Inductively coupled plasma atomic emission spectroscopy (ICP-AES) was used to analyze the actual Pd loading of the samples using Thermo Elemental IRIS Advantage ER/S spectrometer (Thermo Elemental, MA, USA). The pump rate was 110 rpm (2.035 mL min⁻¹), and the nebulizer pressure (PSI) was 27 with a low auxiliary gas rate. 0.05 g sample was dissolved in aqua regia and diluted with water to 100 mL before ICP-AES measurement.
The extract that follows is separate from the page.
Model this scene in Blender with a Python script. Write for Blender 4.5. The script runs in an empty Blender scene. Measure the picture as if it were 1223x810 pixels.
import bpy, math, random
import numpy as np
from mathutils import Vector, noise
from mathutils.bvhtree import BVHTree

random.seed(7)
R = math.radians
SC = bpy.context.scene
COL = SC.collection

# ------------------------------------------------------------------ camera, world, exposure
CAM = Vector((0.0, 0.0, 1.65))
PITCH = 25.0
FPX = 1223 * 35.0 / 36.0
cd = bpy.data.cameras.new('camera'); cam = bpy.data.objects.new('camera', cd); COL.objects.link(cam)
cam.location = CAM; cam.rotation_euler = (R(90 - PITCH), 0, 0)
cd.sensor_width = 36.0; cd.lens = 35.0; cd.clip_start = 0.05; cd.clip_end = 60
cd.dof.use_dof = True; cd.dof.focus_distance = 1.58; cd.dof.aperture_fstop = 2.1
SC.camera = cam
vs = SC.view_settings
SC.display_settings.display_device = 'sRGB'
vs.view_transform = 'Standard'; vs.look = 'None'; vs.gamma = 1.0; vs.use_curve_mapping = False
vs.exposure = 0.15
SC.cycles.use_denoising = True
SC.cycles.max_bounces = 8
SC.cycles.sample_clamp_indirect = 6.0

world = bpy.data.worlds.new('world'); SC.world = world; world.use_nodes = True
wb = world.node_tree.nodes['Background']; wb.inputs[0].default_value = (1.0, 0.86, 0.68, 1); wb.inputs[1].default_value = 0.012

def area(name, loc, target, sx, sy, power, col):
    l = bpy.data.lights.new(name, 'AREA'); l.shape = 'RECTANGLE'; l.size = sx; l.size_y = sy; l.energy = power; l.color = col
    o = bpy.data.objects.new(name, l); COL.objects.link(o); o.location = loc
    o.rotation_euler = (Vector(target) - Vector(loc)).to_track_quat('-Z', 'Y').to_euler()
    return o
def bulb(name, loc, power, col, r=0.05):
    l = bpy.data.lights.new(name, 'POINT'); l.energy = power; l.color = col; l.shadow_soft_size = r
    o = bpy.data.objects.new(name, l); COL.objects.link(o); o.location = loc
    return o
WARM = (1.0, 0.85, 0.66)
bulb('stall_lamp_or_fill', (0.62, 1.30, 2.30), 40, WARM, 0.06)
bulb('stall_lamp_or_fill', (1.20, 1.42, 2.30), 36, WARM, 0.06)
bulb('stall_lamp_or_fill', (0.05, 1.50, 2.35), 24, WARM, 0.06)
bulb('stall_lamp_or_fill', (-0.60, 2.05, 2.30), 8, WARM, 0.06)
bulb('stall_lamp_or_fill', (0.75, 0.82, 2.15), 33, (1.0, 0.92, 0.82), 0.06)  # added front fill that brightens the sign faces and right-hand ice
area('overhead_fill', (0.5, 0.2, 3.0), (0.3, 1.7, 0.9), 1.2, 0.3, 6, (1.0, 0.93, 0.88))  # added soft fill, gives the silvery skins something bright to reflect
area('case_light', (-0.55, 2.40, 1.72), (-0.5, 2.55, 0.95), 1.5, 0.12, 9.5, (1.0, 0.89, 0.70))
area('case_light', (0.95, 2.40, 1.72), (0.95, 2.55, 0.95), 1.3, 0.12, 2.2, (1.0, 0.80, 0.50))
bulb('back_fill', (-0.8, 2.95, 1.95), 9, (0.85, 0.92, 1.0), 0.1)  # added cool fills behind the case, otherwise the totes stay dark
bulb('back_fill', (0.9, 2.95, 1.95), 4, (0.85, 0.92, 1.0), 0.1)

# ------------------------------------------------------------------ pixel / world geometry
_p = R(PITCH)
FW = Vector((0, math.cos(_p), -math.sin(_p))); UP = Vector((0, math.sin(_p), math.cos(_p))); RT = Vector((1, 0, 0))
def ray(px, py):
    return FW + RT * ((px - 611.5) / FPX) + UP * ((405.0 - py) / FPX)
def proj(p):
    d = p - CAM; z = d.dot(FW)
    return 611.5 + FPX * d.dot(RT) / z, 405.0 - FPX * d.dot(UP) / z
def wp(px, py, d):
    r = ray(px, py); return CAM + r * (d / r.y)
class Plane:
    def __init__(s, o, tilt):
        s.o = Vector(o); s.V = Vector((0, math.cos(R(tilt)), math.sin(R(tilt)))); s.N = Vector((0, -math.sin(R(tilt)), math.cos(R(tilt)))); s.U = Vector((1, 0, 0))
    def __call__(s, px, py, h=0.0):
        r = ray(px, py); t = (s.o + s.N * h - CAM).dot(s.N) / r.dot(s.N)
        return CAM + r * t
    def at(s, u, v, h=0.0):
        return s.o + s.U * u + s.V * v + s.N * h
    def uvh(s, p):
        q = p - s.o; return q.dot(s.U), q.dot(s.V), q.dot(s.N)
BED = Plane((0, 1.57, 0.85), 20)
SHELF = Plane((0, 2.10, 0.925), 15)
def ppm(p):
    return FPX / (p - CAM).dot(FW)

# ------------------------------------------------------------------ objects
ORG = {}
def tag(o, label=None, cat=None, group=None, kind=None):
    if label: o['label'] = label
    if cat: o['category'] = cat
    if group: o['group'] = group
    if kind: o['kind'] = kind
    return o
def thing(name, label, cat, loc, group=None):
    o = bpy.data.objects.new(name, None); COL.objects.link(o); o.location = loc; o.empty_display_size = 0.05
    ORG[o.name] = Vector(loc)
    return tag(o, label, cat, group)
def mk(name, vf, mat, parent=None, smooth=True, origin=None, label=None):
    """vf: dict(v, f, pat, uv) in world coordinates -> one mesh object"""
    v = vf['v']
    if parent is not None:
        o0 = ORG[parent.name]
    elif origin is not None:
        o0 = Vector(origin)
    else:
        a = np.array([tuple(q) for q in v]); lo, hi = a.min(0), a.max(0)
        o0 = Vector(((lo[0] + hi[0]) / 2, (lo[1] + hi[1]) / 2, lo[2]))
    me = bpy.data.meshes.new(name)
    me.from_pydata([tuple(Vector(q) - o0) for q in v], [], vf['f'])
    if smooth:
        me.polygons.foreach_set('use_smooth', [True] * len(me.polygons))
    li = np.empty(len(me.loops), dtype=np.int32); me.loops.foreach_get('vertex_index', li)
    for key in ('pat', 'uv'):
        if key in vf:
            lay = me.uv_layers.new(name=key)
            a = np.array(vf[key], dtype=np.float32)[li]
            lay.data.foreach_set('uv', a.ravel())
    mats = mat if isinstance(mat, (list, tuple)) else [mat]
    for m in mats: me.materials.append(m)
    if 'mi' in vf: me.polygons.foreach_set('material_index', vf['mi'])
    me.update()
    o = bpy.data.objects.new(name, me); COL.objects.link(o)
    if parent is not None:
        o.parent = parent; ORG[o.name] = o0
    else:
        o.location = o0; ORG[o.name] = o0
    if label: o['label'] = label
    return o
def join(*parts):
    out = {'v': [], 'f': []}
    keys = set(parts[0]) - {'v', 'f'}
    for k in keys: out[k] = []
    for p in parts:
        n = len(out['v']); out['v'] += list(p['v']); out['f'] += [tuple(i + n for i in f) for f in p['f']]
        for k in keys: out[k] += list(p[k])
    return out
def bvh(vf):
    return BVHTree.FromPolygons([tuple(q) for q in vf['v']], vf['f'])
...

3.2.3. Hydrogenation Reactions of Phenols

The hydrogenation of phenols was carried out in a 60 mL stainless steel autoclave reactor equipped with a magnetic stirrer. In a typical run, 0.82 mmol 4-ethylphenol and 0.20 g Pd/γ-Al₂O₃ were placed in the reactor with 25 mL high purity water. Air in the reactor was blown out with nitrogen three times, and the inner nitrogen was then replaced with hydrogen. The initial pressure of hydrogen was added to 2.0 MPa. The reactor was heated from room temperature to the designated temperature with continuous stirring at 500 rpm, and then kept in the designated temperature for a different time. The reactor was cooled down to room temperature naturally after reaction. The mixture in the autoclave was collected by simply pouring it out, and the reactor was washed with high-purity water three times. After filtration, the filtrate was extracted with ethyl acetate three times. The organic phase was analyzed by Fuli 9750 Gas Chromatography (GC) (Fuli, Taizhou, China) equipped with Flame Ionization Detector (FID) and a HP-innowax column (30 m × 0.25 mm × 0.25 μm) using benzyl alcohol as an internal standard. The temperature of both the detector and injector were 280 °C. The oven was heated from 50 °C to 250 °C at a rate of 5 °C/min, and then held at 250 °C for 10 min. Each sample was tested three times to confirm the reproducibility of reported results. The error of the each result was less than 3%. The molar yield and selectivity of the hydrogenation product were calculated with the following equations:

$$\mathrm{Yield}(\mathrm{mol}\%)=\frac{\text{Mole of product}}{\text{Mole of reaction material}}$$

$$\mathrm{Selectivity}(\%)=\frac{\text{Mole of product}}{\text{Mole of converted material}}$$

4. Conclusions

In conclusion, 3 wt. % Pd/γ-Al₂O₃ showed remarkable catalytic activity for the selective hydrogenation of 4-ethylphenol to cyclohexanols under mild conditions in an aqueous phase. The conversion of 4-ethylphenol reached up to 100%, and all of the 4-ethylphenol was converted to 4-ethylcyclohexanol and 4-ethylcyclohexanone with a carbon balance of 100%. High selectivity to 4-ethylcyclohexanol (98.9%) was achieved at 60 °C for 12 h. Additionally, the –Cl of chlorophenols were removable during the hydrotreatment process, which might provide a possible pathway to reduce the pollution of chlorophenols. Meanwhile, the Pd catalyst is also applicable to the hydrogenation of other monophenols in raw biomass systems, and exhibits good activity and selectivity. Kinetic experiments indicated that 4-ethylphenol hydrogenation passed through the formation of 4-ethylcyclohexanone as an intermediate, and then further hydrogenated into 4-ethylcyclohexanol. The 3 wt. % Pd/γ-Al₂O₃ catalyst showed good water resistance and stability after recycling four times. Due to the milder reaction temperature and green water as solvent, this result might provide a low-cost, green, and promising approach to selectively producing cyclohexanol directly from raw biomass material.